A New Normal: Chinese Navy Warship Monitors Talisman Sabre Exercises—Again

China continues to apply a double standard to EEZ surveillance.

A New Normal: Chinese Navy Warship Monitors Talisman Sabre Exercises—Again
Credit: Japanese Ministry of Defense

The waters off the coast of Australia are getting crowded as Talisman Sabre 2019, a biennial, bilateral U.S.-Australia set of exercises with participation from the Japanese and Canadian navies this year, gets underway.

Over the weekend, Australian media reported that the country’s Defense Force is monitoring the activity of Chinese People’s Liberation Army Navy Type 815 auxiliary general intelligence (AGI) vessel—a warship specialized for at-sea surveillance and reconnaissance.

The Type 815, also known as the Dongdiao-class, has played the role of eavesdropper before. In fact, in 2018, a Type 815 AGI monitored the multilateral Rim of the Pacific exercise. The vessel monitored the U.S.-led exercise—the largest multilateral naval drill in the world—even after the PLAN was specifically disinvited by the United States after Washington criticized China’s militarization of the South China Sea.

In 2017, a Type 815 AGI monitored the Talisman Sabre exercises between the United States and Australia too. That same month, a Type 815 AGI observed a U.S. missile defense test off the coast of Alaska. For Canberra and Washington, even while the prospect of exercising under the watchful eye of the PLAN might be uneasy, there’s little to be done about it.

Lieutenant General Greg Bilton, the chief of defense joint operations of the Australian Defense Force, speaking at the launch of Talisman Sabre 2019 in Brisbane, said as much: “It is international waters, they have the right to sail there.”

Bilton suggested Australia would take some action. “I’m not going to go into operational details, but we’ll just take appropriate actions in regards to that vessel,” he said. “It’s a vessel that collects information, so it’s not a great threat but we’ll take appropriate action.”

The core problem for Canberra and Washington remains Beijing’s nonreciprocity. The United Nations Convention on the Law of the Sea allows for military surveillance activity to be carried out by warships in a country’s exclusive economic zone.
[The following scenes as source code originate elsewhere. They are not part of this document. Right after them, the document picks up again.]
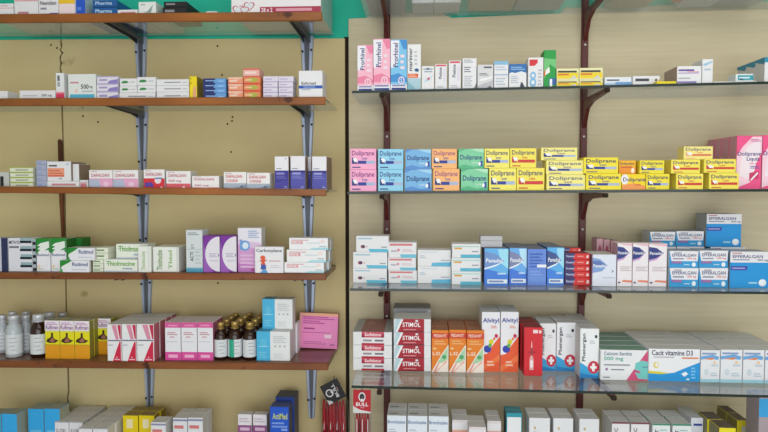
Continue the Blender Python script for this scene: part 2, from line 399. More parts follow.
for nm, c, acc in (('prorhinel_pink', 'f4b6cc', 'ea82a6'), ('prorhinel_blue', '7cc2ea', '3f8ed2')):
    def mk(c, acc):
        def f(a):
            a.p([(0, .98), (.52, .98), (.5, .62), (.38, .5), (.14, .44), (0, .46)], 'ecebf4')
            a.p([(.55, .99), (1, .99), (1, .82), (.8, .80)], acc).p([(0, .30), (.5, .34), (1, .24), (1, .17), (0, .17)], acc)
            a.t('Prorhinel', .16, .46, .46, .93, '2b2f74', 90)
            a.c(.66, .20, .20, .075, 'f4dce8').c(.66, .20, .14, .053, acc).l(.62, .17, .70, .23, 2, 'f4f0f8')
            a.r(0, 0, 1, .12, 'eeeef4').l(.08, .08, .92, .115, 1, '8a8ab8').r(.06, .015, .94, .055, '2b3f86')
            a.l(.6, .42, .85, .70, 3, 'f0d8e6')
        return f
    design(nm, c)(mk(c, acc))
@design('marimer', 'e6e8ea')
def f(a):
    a.t('marimer', .08, .42, .36, .92, '1c2238', 90); a.r(.05, .27, .80, .36, 'e0582c').l(.12, .29, .7, .34, 2, 'f0c0a0')
    a.r(0, 0, 1, .26, 'a9c9d6').p([(0, 0), (.7, 0), (.3, .12), (0, .2)], '7fb0c4').c(.68, .44, .16, .035, '2f5f96').c(.76, .42, .07, .02, '1c3c70').l(.5, .55, .75, .85, 4, 'c2c6cc')
@design('nasal_small')
def f(a): a.l(.12, .84, .88, .90, 1, '9fa8b8').c(.5, .88, .12, .04, '4a5a78').l(.2, .74, .85, .78, 1, '7f98b8').p([(.1, .3), (.45, .48), (.9, .62), (.6, .38)], 'b9d4e6').p([(.12, .55), (.5, .5), (.9, .3), (.6, .42)], 'cfe0ee').c(.55, .47, .1, .05, 'd0455a')
@design('redtop_drops')
def f(a): a.r(.08, .91, .92, .97, 'd84a5c').t('Pivalone', .30, .42, .58, .86, '39405e', 90); a.l(.15, .06, .8, .14, 2, 'b0b0bc').r(.7, .3, .9, .8, 'dcd6e4')
@design('grey_lines')
def f(a): a.l(.1, .86, .75, .95, 2, '9aa0aa').l(.12, .55, .6, .72, 3, '7d848f').l(.12, .1, .7, .42, 5, 'b6bac2').p([(.8, 0), (1, 0), (1, .2)], '7a7f8a')
@design('foil_wrap', 'd6d6da')
def f(a): a.p([(0, 0), (.9, .1), (1, .35), (.4, .22), (0, .1)], 'b9bac0').p([(.1, .3), (.9, .42), (.95, .5), (.2, .4)], 'efeff2').l(.12, .55, .7, .64, 2, '6e727c').l(.4, .85, .9, .92, 1, '5a5e68').p([(.5, 0), (1, 0), (.8, .12)], '66646c')
@design('sky_band')
def f(a): a.r(0, .86, 1, 1, '86b6d8').l(.1, .66, .9, .80, 2, 'b4c4d6').r(0, .47, 1, .52, 'a6bcd0').l(.12, .12, .8, .38, 3, 'b9c2ce')
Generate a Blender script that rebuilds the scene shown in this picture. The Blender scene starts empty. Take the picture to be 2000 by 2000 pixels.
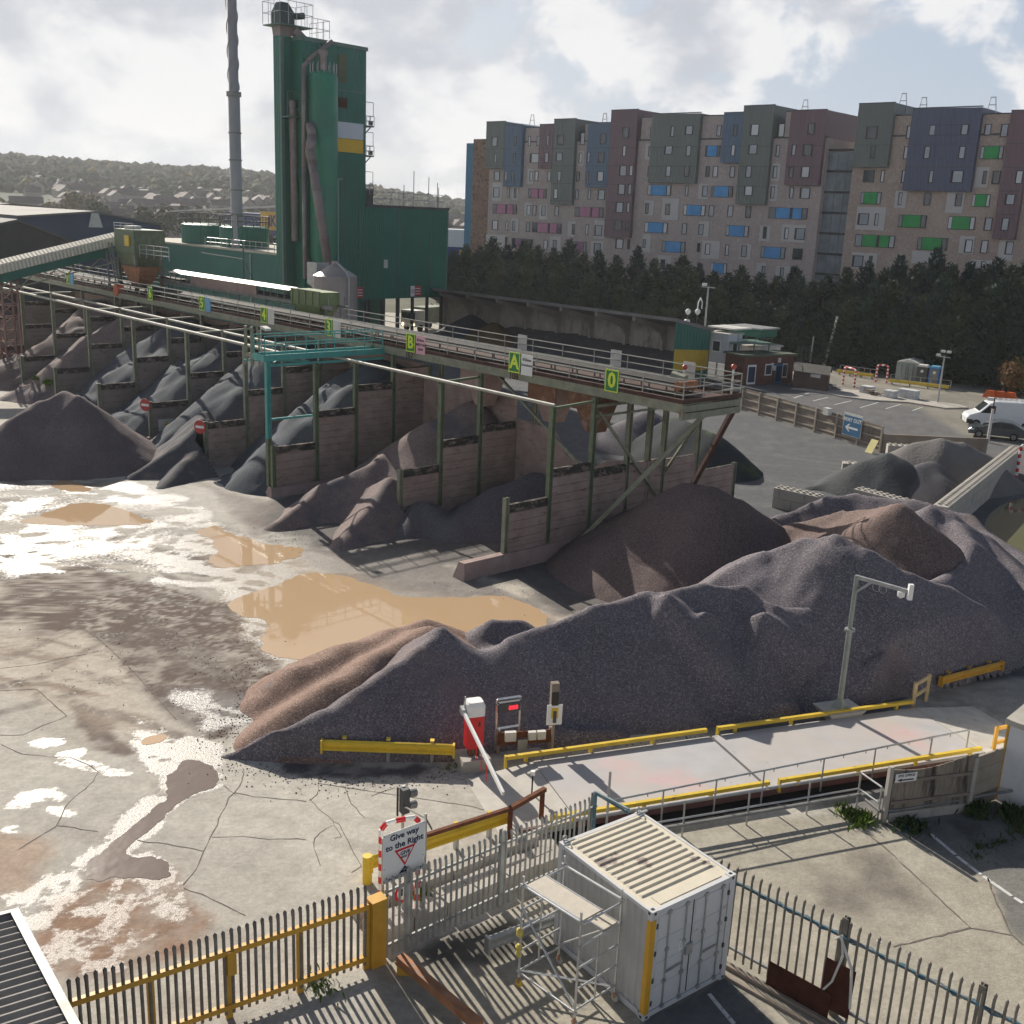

While coastal states possess certain rights to exclude others from economic activities in these waters, they cannot legally bar free navigation, including military navigation.

China’s interpretation of these principles has been different in its near seas, with Beijing adopting a basic approach of “international law for thee, but not for me.” Chinese authorities regularly protest nonthreatening passage by U.S. warships—and warships of U.S. allies and partners—not only in the disputed waters of the South China Sea, but even in uncontested waters off the Chinese coast.

China’s basic position on military surveillance activities in its EEZ is that they are impermissible, even if UNCLOS, which Beijing has ratified, provides for such activities.

As I wrote in these pages in 2017, the last time a Type 815 AGI showed up to monitor Talisman Sabre, while the United States and its partners can seek to underscore Beijing’s double standards by continuing to allow surveillance by Chinese warships in their own EEZs, doing so is unlikely to deter such surveillance or win reciprocal rights in international waters off China’s coast.